We trained in guerrilla warfare for two years at Camp Pendleton. When I first got there, they was doing Cuban stuff. Cuba was the aggressor. It was easy to do Cuba because you had a lot of Mexicans. You could always let them be Castro. We even had Cuban targets. Targets you shoot at. So then they changed the silhouettes to Vietnamese. Everything to Vietnam. Getting people ready for the little gooks. And, of course, if there were any Hawaiians and Asian-Americans in the unit, they played the roles of aggressors in the war games.

Then we are going over to Okinawa, thinking we’re going on a regular cruise. But the rumors are that we’re probably going to the ’Nam. In Okinawa we was trained as raiders. Serious, intense jungle-warfare training. I’m gonna tell you, it was some good training. The best thing about the Marine Corps, I can say for me, is that they teach you personal endurance, how much of it you can stand.
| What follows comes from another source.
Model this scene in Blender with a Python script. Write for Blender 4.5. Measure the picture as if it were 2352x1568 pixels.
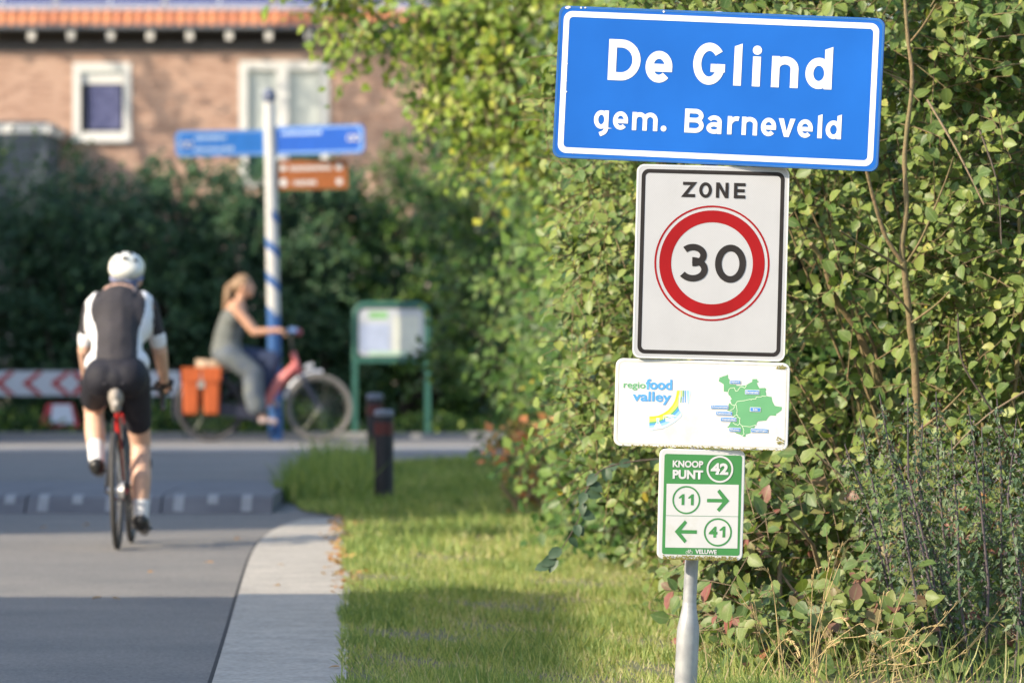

The only thing they told us about the Viet Cong was they were gooks. They were to be killed. Nobody sits around and gives you their historical and cultural
background. They’re the enemy. Kill, kill, kill. That’s what we got in practice. Kill, kill, kill. I remember a survey they did in the mess hall where we had to say how we felt about the war. The thing was, get out of Vietnam or fight. What we were hearing was Vietnamese was killing Americans. I felt that if people were killing Americans, we should fight them. As a black person, there wasn’t no problem fightin’ the enemy. I knew Americans were prejudiced, were racist and all that, but, basically, I believed in America ’cause I was an American.